● **WHAT IS BEING ASKED**: Set down exactly the lines of the listing below, please, beginning with the first and ending with the line that holds "from mathutils import Vector, Matrix".
+ + + + +
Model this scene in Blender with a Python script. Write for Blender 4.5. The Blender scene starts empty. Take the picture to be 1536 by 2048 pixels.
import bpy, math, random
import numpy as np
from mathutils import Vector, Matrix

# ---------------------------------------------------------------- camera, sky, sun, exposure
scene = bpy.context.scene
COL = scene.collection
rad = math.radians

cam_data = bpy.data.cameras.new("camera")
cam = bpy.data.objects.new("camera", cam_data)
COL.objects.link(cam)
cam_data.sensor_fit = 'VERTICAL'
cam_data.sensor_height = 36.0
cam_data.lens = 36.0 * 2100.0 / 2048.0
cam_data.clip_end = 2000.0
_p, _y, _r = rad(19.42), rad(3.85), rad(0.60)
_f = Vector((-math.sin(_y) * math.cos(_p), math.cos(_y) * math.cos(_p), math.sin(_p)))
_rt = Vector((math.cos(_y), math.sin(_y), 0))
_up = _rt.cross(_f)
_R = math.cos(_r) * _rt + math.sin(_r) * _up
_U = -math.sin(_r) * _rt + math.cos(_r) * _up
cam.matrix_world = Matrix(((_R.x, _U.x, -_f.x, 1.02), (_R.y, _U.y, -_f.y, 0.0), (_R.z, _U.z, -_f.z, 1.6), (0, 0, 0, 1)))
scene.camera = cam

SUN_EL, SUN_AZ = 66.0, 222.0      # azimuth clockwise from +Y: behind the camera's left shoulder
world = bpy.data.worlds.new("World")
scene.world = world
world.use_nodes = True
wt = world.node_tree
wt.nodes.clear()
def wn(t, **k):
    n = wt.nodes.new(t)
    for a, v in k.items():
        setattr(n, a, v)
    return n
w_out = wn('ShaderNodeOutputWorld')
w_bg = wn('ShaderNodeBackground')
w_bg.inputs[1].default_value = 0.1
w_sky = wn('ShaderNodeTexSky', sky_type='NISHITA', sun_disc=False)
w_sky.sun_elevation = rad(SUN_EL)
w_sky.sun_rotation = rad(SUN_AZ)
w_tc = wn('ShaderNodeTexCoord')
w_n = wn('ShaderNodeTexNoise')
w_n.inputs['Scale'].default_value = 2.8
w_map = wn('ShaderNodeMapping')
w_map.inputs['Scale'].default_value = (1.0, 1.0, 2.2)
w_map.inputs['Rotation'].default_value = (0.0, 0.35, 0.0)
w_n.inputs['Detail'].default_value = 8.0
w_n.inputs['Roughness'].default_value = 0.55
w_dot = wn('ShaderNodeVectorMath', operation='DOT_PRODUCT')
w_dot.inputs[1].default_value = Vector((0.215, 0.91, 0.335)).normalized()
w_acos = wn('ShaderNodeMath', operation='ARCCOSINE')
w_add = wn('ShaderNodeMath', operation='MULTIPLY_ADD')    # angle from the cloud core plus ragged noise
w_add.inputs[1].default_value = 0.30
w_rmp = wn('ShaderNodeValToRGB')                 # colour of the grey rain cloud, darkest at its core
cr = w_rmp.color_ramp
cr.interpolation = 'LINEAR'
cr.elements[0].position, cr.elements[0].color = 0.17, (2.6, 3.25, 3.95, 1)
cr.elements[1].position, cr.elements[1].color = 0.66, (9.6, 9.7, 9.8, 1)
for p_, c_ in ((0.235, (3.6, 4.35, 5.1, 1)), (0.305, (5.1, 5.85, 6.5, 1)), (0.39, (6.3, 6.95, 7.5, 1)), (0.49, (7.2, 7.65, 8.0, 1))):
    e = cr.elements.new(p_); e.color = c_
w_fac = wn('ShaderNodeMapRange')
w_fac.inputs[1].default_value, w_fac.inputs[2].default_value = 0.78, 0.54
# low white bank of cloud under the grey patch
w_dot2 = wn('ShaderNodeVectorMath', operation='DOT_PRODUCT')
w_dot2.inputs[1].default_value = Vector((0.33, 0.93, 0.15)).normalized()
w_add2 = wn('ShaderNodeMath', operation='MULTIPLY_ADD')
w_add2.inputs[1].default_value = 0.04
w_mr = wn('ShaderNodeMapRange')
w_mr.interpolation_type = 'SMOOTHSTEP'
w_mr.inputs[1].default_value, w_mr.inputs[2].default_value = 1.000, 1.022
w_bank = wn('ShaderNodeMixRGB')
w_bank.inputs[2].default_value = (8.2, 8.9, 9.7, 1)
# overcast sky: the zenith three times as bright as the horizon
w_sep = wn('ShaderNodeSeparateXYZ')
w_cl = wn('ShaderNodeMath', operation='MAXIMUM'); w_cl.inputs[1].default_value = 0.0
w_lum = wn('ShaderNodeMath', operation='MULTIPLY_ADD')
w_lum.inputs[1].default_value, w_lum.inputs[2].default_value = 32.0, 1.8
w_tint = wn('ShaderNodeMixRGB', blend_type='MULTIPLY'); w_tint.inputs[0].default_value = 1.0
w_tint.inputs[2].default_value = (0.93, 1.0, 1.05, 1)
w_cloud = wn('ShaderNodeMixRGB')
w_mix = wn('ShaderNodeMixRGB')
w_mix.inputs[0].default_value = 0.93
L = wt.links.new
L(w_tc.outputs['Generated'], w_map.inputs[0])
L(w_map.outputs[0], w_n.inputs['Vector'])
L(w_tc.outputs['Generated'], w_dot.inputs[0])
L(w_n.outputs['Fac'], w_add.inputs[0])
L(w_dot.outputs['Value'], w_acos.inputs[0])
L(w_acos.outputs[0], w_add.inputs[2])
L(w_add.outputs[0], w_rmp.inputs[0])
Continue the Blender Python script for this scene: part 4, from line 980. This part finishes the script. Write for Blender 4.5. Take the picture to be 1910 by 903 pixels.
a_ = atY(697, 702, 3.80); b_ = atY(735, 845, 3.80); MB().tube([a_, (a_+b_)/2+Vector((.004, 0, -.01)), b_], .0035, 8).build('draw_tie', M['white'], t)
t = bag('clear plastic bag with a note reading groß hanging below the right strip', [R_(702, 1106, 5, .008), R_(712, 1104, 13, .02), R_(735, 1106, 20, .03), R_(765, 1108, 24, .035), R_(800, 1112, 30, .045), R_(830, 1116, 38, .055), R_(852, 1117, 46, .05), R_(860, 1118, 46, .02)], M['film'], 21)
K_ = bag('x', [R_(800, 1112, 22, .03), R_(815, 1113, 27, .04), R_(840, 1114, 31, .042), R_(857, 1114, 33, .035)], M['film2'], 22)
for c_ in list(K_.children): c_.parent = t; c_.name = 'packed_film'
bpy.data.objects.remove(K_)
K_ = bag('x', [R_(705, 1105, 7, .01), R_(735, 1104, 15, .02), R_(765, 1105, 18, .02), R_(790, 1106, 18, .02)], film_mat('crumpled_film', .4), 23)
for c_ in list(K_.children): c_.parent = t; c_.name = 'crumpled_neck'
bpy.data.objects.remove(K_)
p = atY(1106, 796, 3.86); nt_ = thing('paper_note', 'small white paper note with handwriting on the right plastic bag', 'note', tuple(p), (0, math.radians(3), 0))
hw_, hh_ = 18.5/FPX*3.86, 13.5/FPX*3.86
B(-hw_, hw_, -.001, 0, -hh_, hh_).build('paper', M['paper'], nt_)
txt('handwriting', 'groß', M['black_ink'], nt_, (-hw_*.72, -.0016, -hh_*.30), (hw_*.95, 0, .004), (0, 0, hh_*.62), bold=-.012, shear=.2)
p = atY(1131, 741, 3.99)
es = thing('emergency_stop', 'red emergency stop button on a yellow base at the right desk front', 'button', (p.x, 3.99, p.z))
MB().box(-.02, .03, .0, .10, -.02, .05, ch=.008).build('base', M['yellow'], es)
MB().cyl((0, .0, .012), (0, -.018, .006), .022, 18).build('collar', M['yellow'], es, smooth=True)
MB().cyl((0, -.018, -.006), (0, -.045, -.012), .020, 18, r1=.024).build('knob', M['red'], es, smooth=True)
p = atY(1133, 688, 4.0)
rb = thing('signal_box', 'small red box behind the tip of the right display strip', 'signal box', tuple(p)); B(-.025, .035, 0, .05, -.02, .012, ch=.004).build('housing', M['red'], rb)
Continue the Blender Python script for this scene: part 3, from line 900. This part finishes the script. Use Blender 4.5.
+ + + + +
● **ANSWER TO THE PROBLEM**:
Model this scene in Blender with a Python script. Write for Blender 4.5. The Blender scene starts empty. Take the picture to be 1536 by 2048 pixels.
import bpy, math, random
import numpy as np
from mathutils import Vector, Matrix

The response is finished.